Sunday, April 26, 2009

Waiting for evidence

An engineer dies in a car accident and finds himself in Heaven where he is greeted by the full host of angels and a heavenly chorus. “This is fabulous,” the engineer says to Saint Peter. “Do you greet all new arrivals this way?” “Oh, no!” St. Peter says. “This is all to welcome you--the longest living human since the days of Adam.” Confused, the engineer tells the venerable gatekeeper that he was only 35 years old at the time of his death. St. Peter looks through a huge stack of papers and several books resembling accounting ledgers. “Well, according to all of these hours on your time sheets,” St. Peter says, “We figured you were at least 169!”

Unlike lawyer and doctor jokes, engineer jokes are few and far between. This one is an often-told joke that both honors engineers for our long hours of work and skewers us for the sometimes incredible amount of work for which we bill our clients.

I recalled this silly tale today as I read the news account of the ongoing trial against the government regarding the influence of the Mississippi River-Gulf Outlet on Hurricane Katrina’s storm surge. According to the Associated Press, witness for plaintiffs Bob Bea said he had spent “about 10,000 hours studying the levee failures during Katrina.”

Ten thousand hours? Really?

Katrina struck on Monday, August 29, 2005, and the subject testimony was given Friday, April 24, 2009. That’s a span of 1,334 days. And 10,000 hours divided by 1, 334 days gives us an average of almost 7.5 hours per day. That’s every day—seven days as week, 52 weeks a year. If the plaintiff’s witness had dedicated his full and undivided attention to the subject—40 hours a week with no holidays—the total hours would add up to less than 7,700 hours. And even that’s a stretch.

Not quite as ridiculous as the engineer in the joke, but still a tally that raises an eyebrow.

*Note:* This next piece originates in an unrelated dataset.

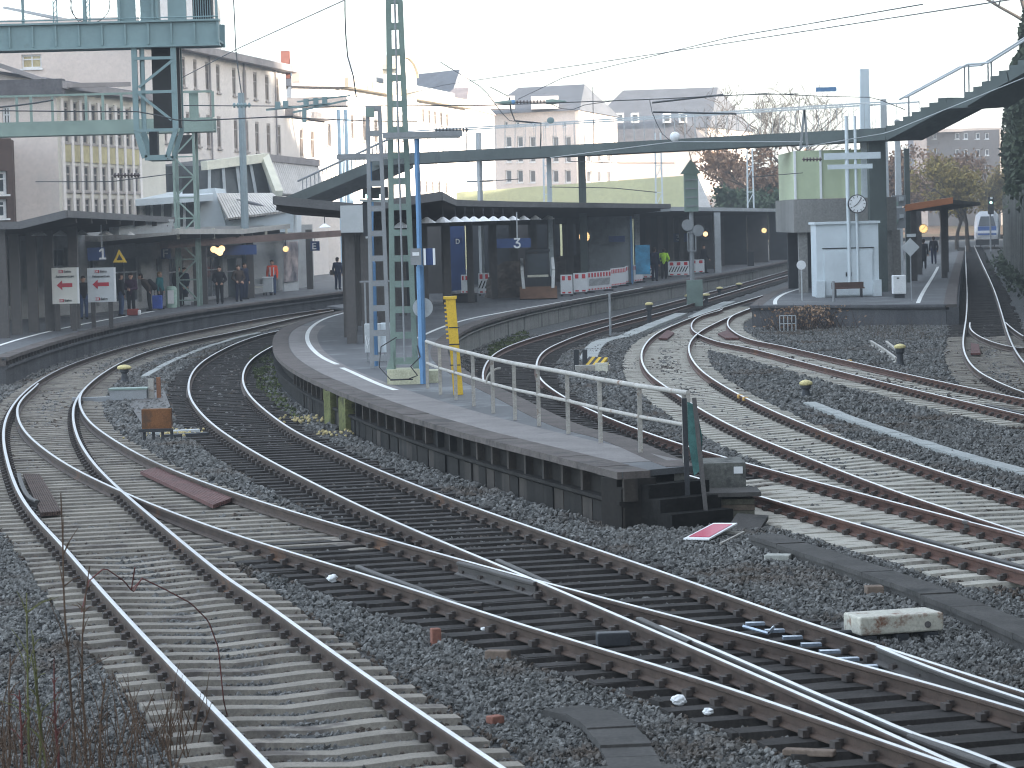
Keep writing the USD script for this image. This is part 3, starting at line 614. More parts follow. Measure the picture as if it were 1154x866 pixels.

This same witness against the government compared levee building in Louisiana to the task of Sisyphus, the hopeless soul from Greek mythology. In this, California professor Bea joined a chorus of critics who have said rebuilding New Orleans would be a waste of money and effort. They say New Orleans is doomed and that nature will wash away our city no matter what we do.

It's unfortunate that an engineer, a person supposedly dedicated to using science and technology for the public good, takes such a defeatist view of our city. New Orleans has been here almost 300 years and it seems fickle and cowardly to declare the battle lost now when the resources to protect and preserve the city are more abundant than ever before.

But I suppose his testimony is no worse than the testimony of litigant Norman Robinson. According to news reports, Mr. Robinson took the stand earlier in the trial to detail the pain and suffering he experienced following Katrina. Depression, alcoholism, anger and thoughts of suicide all took their toll on the television newsman.

It certainly must have been gripping testimony. I’m just not sure what any of it has to do with the alleged malfeasance and errors of engineering. Mr. Robinson is neither a scientist nor an engineer and it would appear all he had to offer was his sad story and dramatic telling of it. If plaintiffs are relying so heavily on emotional appeal, it betrays their lack of confidence in proving their case based on science and factual evidence.

Of course, all we have is news accounts, which we know leave most of what is going on in the courtroom untold. It just seems to me that if there was some compelling science, some “smoking gun” evidence, we’d be reading about that rather than the emotional state of plaintiffs and the incredible number of hours their witness spent working on the case.

Perhaps they do have scientific and factual evidence which they will reveal before the trial ends.

Or, perhaps the next witness will tell us the story of the lawyer and the engineer who meet on a fishing trip in the Caribbean. The lawyer tells the engineer, “I'm here because my house burned down. The insurance company paid off well enough for me to take this vacation.”

“That's quite a coincidence,” says the engineer. “I’m also using insurance money for this trip. Except in my case, my house was flooded.”

“Amazing,” says the lawyer. A few moments later, the lawyer says, “So tell me, how do you start a flood?”